2. Affection — This involves “the great big person who takes care of me opening him or herself to me, making him or herself vulnerable and human in a way, connecting with me physically and in spirit, and thus affirms my significance as a person.”

3. Affirmation and Support — This is basically about expressing sincere belief in the child: “You want to be a cheerleader – or a doctor or an astronaut – and you can do it!”

4. Boundaries — Peter says that “we are living in an age where the lack of boundaries for children is epidemic. Boundaries, of course, reflect a closing value – that certain, reasonably well-defined behaviors are unacceptable, and that when these behaviors occur, unpleasant consequences will result.”

5. Guidance — “Telling and showing children how to cope, how to deal, how to create, how to succeed. Guidance involves how-to techniques such as how to do the dishes or drive a car but at essence guidance is about beliefs — belief in the sense of action motivated and circumscribed by values held by the parents. In the wealth context, guidance on budgeting is essential, and guidance on philanthropy, which may come from participating in family philanthropy together as a group, are good examples. Parents of wealthy kids are worried about passing their values to their children, but they needn’t worry about that if they are present to them, in quality and non-quality times.”

6. Respect — “This is really about listening.
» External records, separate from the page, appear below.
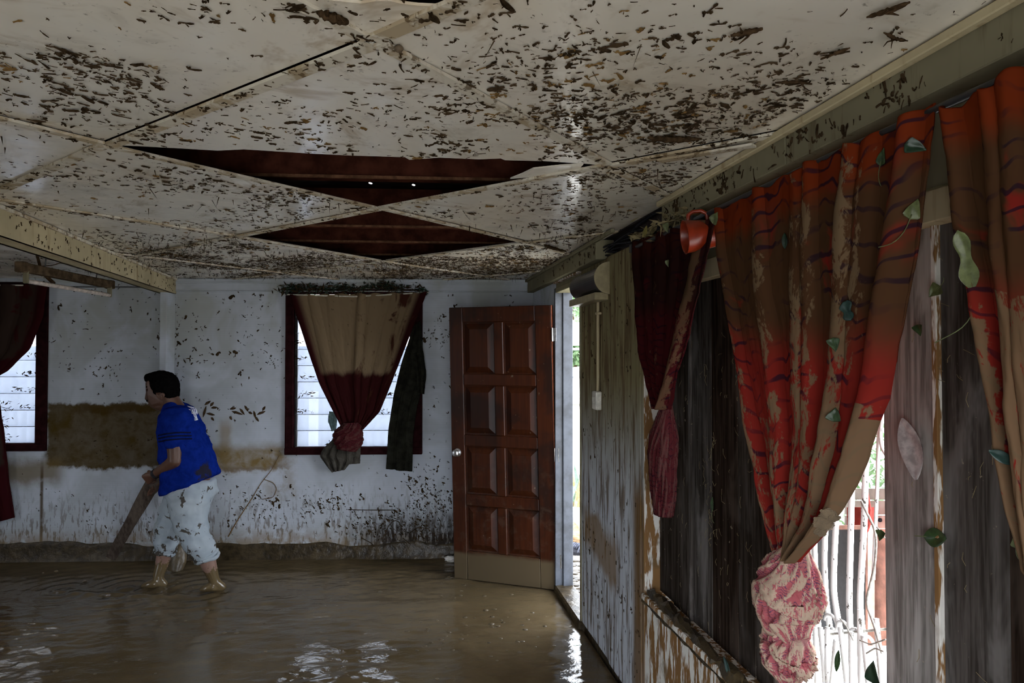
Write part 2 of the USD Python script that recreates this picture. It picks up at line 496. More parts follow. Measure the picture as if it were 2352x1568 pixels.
mat('bar_white', m_bar)
plain('vine_grey', (0.36, 0.34, 0.30), 0.6, 0.35, 60)
plain('black_board', (0.012, 0.010, 0.012), 0.3, 0.5, 50)
plain('pink_board', (0.74, 0.42, 0.35), 0.6, 0.25, 14)
plain('red_board', (0.36, 0.06, 0.05), 0.5, 0.3, 14)
plain('white_plank', (0.74, 0.71, 0.66), 0.6, 0.12, 18)
plain('house_wall', (0.78, 0.77, 0.78), 0.7, 0.08, 2)
plain('house_roof', (0.27, 0.27, 0.36), 0.5, 0.15, 4)
plain('car_white', (0.82, 0.83, 0.86), 0.2, 0.05, 2)
plain('car_glass', (0.10, 0.13, 0.18), 0.08, 0.2, 2)
plain('rubber', (0.03, 0.03, 0.035), 0.6, 0.3, 30)
plain('sack', (0.62, 0.56, 0.47), 0.8, 0.25, 14)
plain('sack_brown', (0.30, 0.20, 0.11), 0.8, 0.25, 14)
plain('sandal', (0.10, 0.105, 0.13), 0.5, 0.4, 40)
plain('tin_white', (0.105, 0.115, 0.135), 0.5, 0.08, 3)
plain('plant_green', (0.17, 0.26, 0.20), 0.45, 0.3, 20)
plain('plant_straw', (0.40, 0.30, 0.15), 0.6, 0.3, 20)


def m_ground(g):
    p = g.pos()
    n = g.noise(p, 7, 6, 0.7, 1.0)
    y = g.of(g('separate_xyz', 'x', vector=p), 'y')
    c = g.mix(g.step(n, 0.50, 0.62), (0.62, 0.585, 0.515), g.mix(g.step(y, 7.5, 6.2), (0.54, 0.50, 0.43), (0.05, 0.045, 0.04)))
    return g.bsdf(c, 0.35)


mat('yard_ground', m_ground)

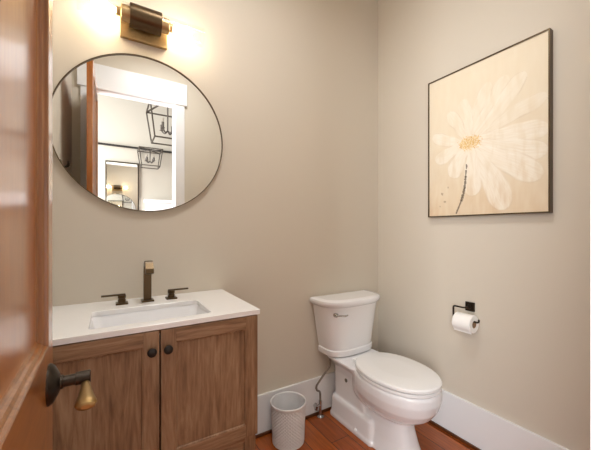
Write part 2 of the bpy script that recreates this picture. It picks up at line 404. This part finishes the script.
slab.loft([outer(0, tz0), outer(0, tz1 - 0.002), outer(0.002, tz1), inner(0.002, tz1), inner(0, tz1 - 0.002), inner(0, tz0), outer(0, tz0)], cap=False, smooth=False)
LT(slab.build('slab', M['quartz']))
bs = MB()
def bas(off, z, r): return rrect(sx0 + off, sx1 - off, sy0 + off * 0.9, sy1 - off * 0.9, r, z, N6)
bs.loft([bas(-0.015, tz0 - 0.0005, 0.03), bas(-0.003, tz0 - 0.0005, 0.025), bas(0.004, tz0 - 0.012, 0.03), bas(0.014, tz0 - 0.06, 0.04), bas(0.03, tz0 - 0.105, 0.05), bas(0.06, tz0 - 0.125, 0.05), bas(0.10, tz0 - 0.130, 0.025)], cap=False)
bs.bm.faces.new(bs.bm.verts[-28:] if False else [v for v in list(bs.bm.verts)[-28:]])
bo = LT(bs.build('basin', M['porcelain'])); bo.data.polygons.foreach_set('use_smooth', [True] * len(bo.data.polygons))
LT(MB().lathe([(0.030, 0), (0.030, 0.002), (0.024, 0.004), (0.008, 0.004)], 24, 'Z', ((sx0 + sx1) / 2, (sy0 + sy1) / 2, tz0 - 0.1295)).build('drain', M['bronze']))

# ------------------------------------------------------------------ widespread faucet
FX, FY = 0.148, 1.585
fa = thing('widespread_faucet', 'brushed bronze widespread faucet with squared spout and two lever handles', 'faucet', (FX, FY, tz1))
sp = MB(); sp.box(-0.026, 0.026, -0.026, 0.026, 0, 0.008, 0.0015)
hw, ht = 0.016, 0.011
path = [Vector((0, 0.004, 0.008)), Vector((0, 0.004, 0.10))] + [Vector((0, 0.004 - 0.05 + 0.05 * math.cos(a), 0.135 + 0.045 * math.sin(a))) for a in [R(t) for t in range(0, 121, 12)]] + [Vector((0, -0.088, 0.155)), Vector((0, -0.093, 0.138))]
rings = []
for i, p in enumerate(path):
    t = (path[min(i + 1, len(path) - 1)] - path[max(i - 1, 0)]).normalized(); nrm = Vector((1, 0, 0)).cross(t)
    rings.append([p + Vector((sx * hw, 0, 0)) + nrm * (sz * ht) for sx, sz in ((-1, -1), (1, -1), (1, 1), (-1, 1))])
sp.loft(rings, smooth=False); sp.build('spout', M['bronze'], fa)
for s in (-1, 1):
    h = MB(); cx = s * 0.103
    h.box(cx - 0.024, cx + 0.024, -0.024, 0.024, 0, 0.007, 0.0015)
    h.lathe([(0.0155, 0.007), (0.0155, 0.020), (0.0135, 0.021), (0.0135, 0.026), (0.0160, 0.027), (0.0160, 0.040)], 24, 'Z', (cx, 0, 0))
    ho = h.build('handle', M['bronze'], fa)
    lv = MB().box(min(cx - s * 0.014, cx + s * 0.078), max(cx - s * 0.014, cx + s * 0.078), -0.008, 0.008, 0.038, 0.045, 0.0012)
    lv.build('lever', M['bronze'], ho)

# ------------------------------------------------------------------ round mirror
MX, MZ, MR = 0.152, 1.688, 0.378
mi = thing('round_mirror', 'large round wall mirror with a thin dark bronze frame above the vanity', 'mirror', (MX, YB, MZ))
MB().lathe([(MR - 0.004, -0.004), (MR - 0.004, -0.014)], 128, 'Y').build('mirror_glass', M['mirror'], mi)
fr = MB(); rings = []
for r, y in ((MR - 0.004, -0.014), (MR - 0.004, -0.020), (MR, -0.021), (MR, -0.001), (MR - 0.0035, -0.001), (MR - 0.004, -0.014)):
    rings.append([Vector((r * math.cos(a), y, r * math.sin(a))) for a in [2 * PI * k / 128 for k in range(128)]])
fr.loft(rings, cap=False).build('mirror_frame', M['mframe'], mi)

# ------------------------------------------------------------------ wall sconce
LX, LZ, LY = 0.143, 2.211, -0.075
sc_ = thing('wall_sconce', 'brushed bronze two-light vanity sconce with glass tube above the round mirror', 'wall light', (LX, YB, LZ))
MB().box(-0.102, 0.102, -0.022, -0.001, -0.078, 0.045, 0.002).build('backplate', M['plate'], sc_)
MB().tube([(0, -0.02, -0.02), (0, LY + 0.04, -0.02)], 0.009, 16).build('stem', M['dark'], sc_)
TR = 0.043
hs = MB()
hs.lathe([(TR + 0.001, -0.066), (TR + 0.007, -0.066), (TR + 0.007, 0.066), (TR + 0.001, 0.066), (TR + 0.001, -0.066)], 48, 'X', (0, LY, 0), cap=False)
hs.build('centre_sleeve', M['bronze'], sc_)
for s in (-1, 1):
    g = MB(); g.lathe([(TR, s * 0.06), (TR, s * 0.265), (TR - 0.003, s * 0.2655)], 48, 'X', (0, LY, 0), cap=False)
    g.build('glass_shade', M['glass'], sc_)
    so = MB().lathe([(0.034, s * 0.055), (0.034, s * 0.100), (0.031, s * 0.102), (0.018, s * 0.103), (0.018, s * 0.118), (0.014, s * 0.12)], 24, 'X', (0, LY, 0)).build('socket', M['plate'], sc_)
    b_ = MB().lathe([(0.010, s * 0.121), (0.012, s * 0.135), (0.022, s * 0.155), (0.028, s * 0.175), (0.027, s * 0.19), (0.018, s * 0.205), (0.004, s * 0.211)], 20, 'X', (0, LY, 0))
    b_.build('bulb', M['bulb'], so)
    ld = bpy.data.lights.new('sconce_bulb_light', 'POINT'); ld.energy = BULB_POWER; ld.color = (1.0, 0.925, 0.79); ld.shadow_soft_size = 0.03
    lo = bpy.data.objects.new('sconce_bulb_light', ld); C.objects.link(lo); lo.parent = sc_; lo.location = (s * 0.175, LY, 0)

# ------------------------------------------------------------------ added fill lamp, shaped as a flush ceiling lamp (above the frame)
cl = thing('ceiling_fill', 'added fill lamp shaped as a flush round white ceiling lamp above the room, outside the photo', 'fill light', (0.45, 0.80, CH))
MB().lathe([(0.20, 0), (0.20, -0.02), (0.19, -0.025)], 48, 'Z').build('lamp_base', M['trim'], cl)
MB().lathe([(0.185, -0.0255), (0.185, -0.05), (0.17, -0.07), (0.10, -0.085), (0.02, -0.088)], 48, 'Z').build('diffuser', M['diffuser'], cl)
ld = bpy.data.lights.new('ceiling_fill_light', 'AREA'); ld.shape = 'DISK'; ld.size = 0.5; ld.energy = CEIL_FILL_POWER; ld.spread = R(170); ld.color = (0.97, 0.985, 1.0)
lo = bpy.data.objects.new('ceiling_fill_light', ld); C.objects.link(lo); lo.parent = cl; lo.location = (0, 0, -0.10)

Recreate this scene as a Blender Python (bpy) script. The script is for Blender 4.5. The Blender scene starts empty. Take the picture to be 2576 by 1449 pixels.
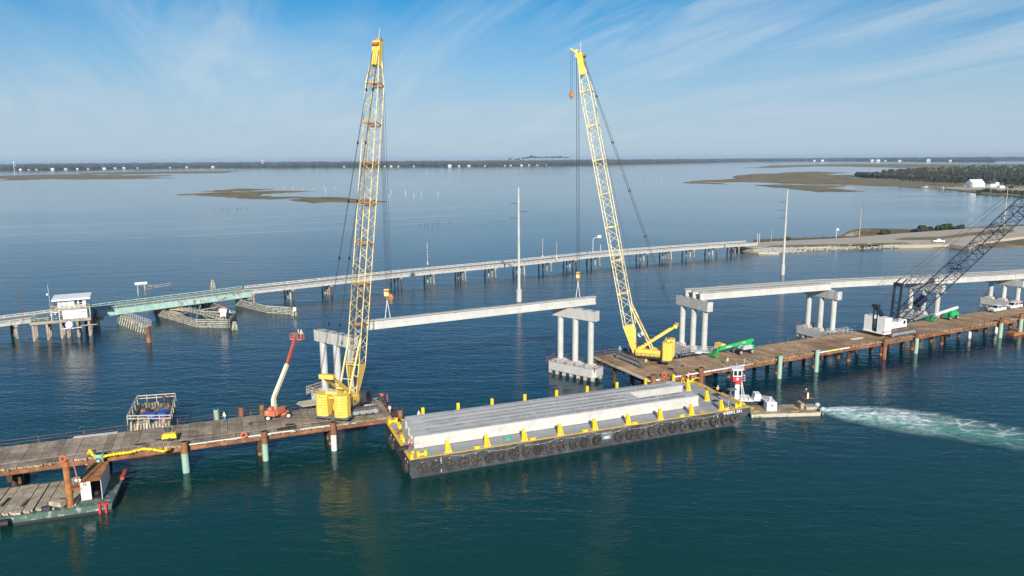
import bpy, math, random
from mathutils import Vector, Matrix
random.seed(7)
R = math.radians
scene = bpy.context.scene
COL = scene.collection

# ------------------------------------------------------------------ camera
FPX, CX, CY, CAMH = 1840.0, 1288.0, 724.5, 50.0      # lens in units of a 2576 px wide frame, eye height in metres
PITCH, ROLL = math.atan((CY - 400.0) / FPX), R(0.4)
cf = Vector((0, math.cos(PITCH), -math.sin(PITCH)))
_r0 = Vector((1, 0, 0)); _u0 = _r0.cross(cf)
cr = _r0 * math.cos(ROLL) - _u0 * math.sin(ROLL); cu = cr.cross(cf)
cam_d = bpy.data.cameras.new('camera'); cam = bpy.data.objects.new('camera', cam_d); COL.objects.link(cam)
cam.matrix_world = Matrix(((cr.x, cu.x, -cf.x, 0), (cr.y, cu.y, -cf.y, 0), (cr.z, cu.z, -cf.z, CAMH), (0, 0, 0, 1)))
cam_d.sensor_width = 36.0; cam_d.lens = 36.0 * FPX / 2576.0
cam_d.clip_start = 0.5; cam_d.clip_end = 90000
scene.camera = cam

# ------------------------------------------------------------------ light
SUN_EL, SUN_DIR_TO = 25.0, (-0.10, 0.995)              # shadows run away from the camera, a touch to the left
sd = bpy.data.lights.new('sun', 'SUN'); sd.energy = 5.0; sd.angle = R(0.5); sd.color = (1.0, 0.93, 0.82)
sun = bpy.data.objects.new('sun', sd); COL.objects.link(sun)
_l = Vector((SUN_DIR_TO[0], SUN_DIR_TO[1], 0)).normalized() * math.cos(R(SUN_EL)); _l.z = -math.sin(R(SUN_EL))
sun.rotation_euler = _l.to_track_quat('-Z', 'Y').to_euler()
sun_az = math.atan2(-_l.x, -_l.y)                       # clockwise from +Y

world = bpy.data.worlds.new('World'); scene.world = world; world.use_nodes = True
wn = world.node_tree; wn.nodes.clear()
def N(tree, typ, **kw):
    n = tree.nodes.new(typ)
    for k, v in kw.items():
        if k.startswith('i_'):
            n.inputs[k[2:].replace('_', ' ')].default_value = v
        else: setattr(n, k, v)
    return n
def LK(tree, a, b): tree.links.new(a, b)
def ramp(tree, fac, stops):
    r = tree.nodes.new('ShaderNodeValToRGB'); e = r.color_ramp.elements
    while len(e) < len(stops): e.new(0.5)
    for i, (p, c) in enumerate(stops):
        e[i].position = p; e[i].color = (c, c, c, 1) if isinstance(c, (int, float)) else (*c, 1)
    tree.links.new(fac, r.inputs['Fac']); return r
def math_n(tree, op, a, b=None, clamp=False):
    m = tree.nodes.new('ShaderNodeMath'); m.operation = op; m.use_clamp = clamp
    for i, v in enumerate((a, b)):
        if v is None: continue
        if isinstance(v, (int, float)): m.inputs[i].default_value = v
        else: tree.links.new(v, m.inputs[i])
    return m.outputs[0]
def mixc(tree, fac, a, b, mode='MIX'):
    m = tree.nodes.new('ShaderNodeMix'); m.data_type = 'RGBA'; m.blend_type = mode; m.clamp_factor = True
    for s, v in (('Factor', fac), ('A', a), ('B', b)):
        sock = [q for q in m.inputs if q.name == s and (q.type == ('VALUE' if s == 'Factor' else 'RGBA'))][0]
        if isinstance(v, (int, float)): sock.default_value = v
        elif isinstance(v, tuple): sock.default_value = (*v, 1) if len(v) == 3 else v
        else: tree.links.new(v, sock)
    return [q for q in m.outputs if q.type == 'RGBA'][0]

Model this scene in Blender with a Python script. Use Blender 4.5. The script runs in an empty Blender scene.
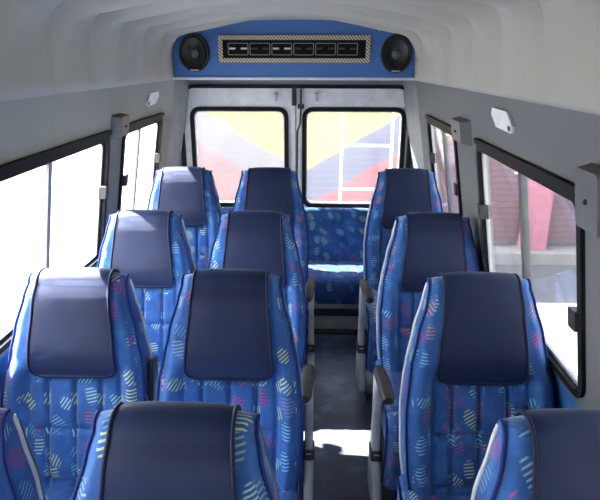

It is respectful to listen seriously to what the other person is saying seriously and to empathize with what the other is feeling genuinely.”

7. Trust — This means “relying on the other to act responsibly,” and to allow someone the opportunity to do the wrong thing.

8. Forgiveness — This is not about the glib “I forgive you.” “Forgiveness does not erase the hurt; by definition, it feels the hurt but decides to carry on the relationship despite the hurt.”

9. Religion or Spirituality — “My experience over the last 20 years tells me that children raised in an environment of religion tend to be more in touch with themselves than those who are not. When I use the word religion, I am not referring only to the organized religions — though I am not excluding them either — but I am speaking about an aspiration to higher and enduring truth.”

10. Letting Go — This is the most difficult and along with Necessaries and Affection, the most important. We must say to our kids, ‘I’ve done the lion’s share of the motherly or fatherly work, and I’m here and will be here for you as long as I can be; but the responsibility for you is now yours.’ ”

“So many entrepreneurs don’t like what they see when their kids turn 21 and now they’ve got time to fix it; but, generally speaking, they shouldn’t fix it,” he says. “This is love: resisting the temptation to take care of people who should be taking care of themselves.”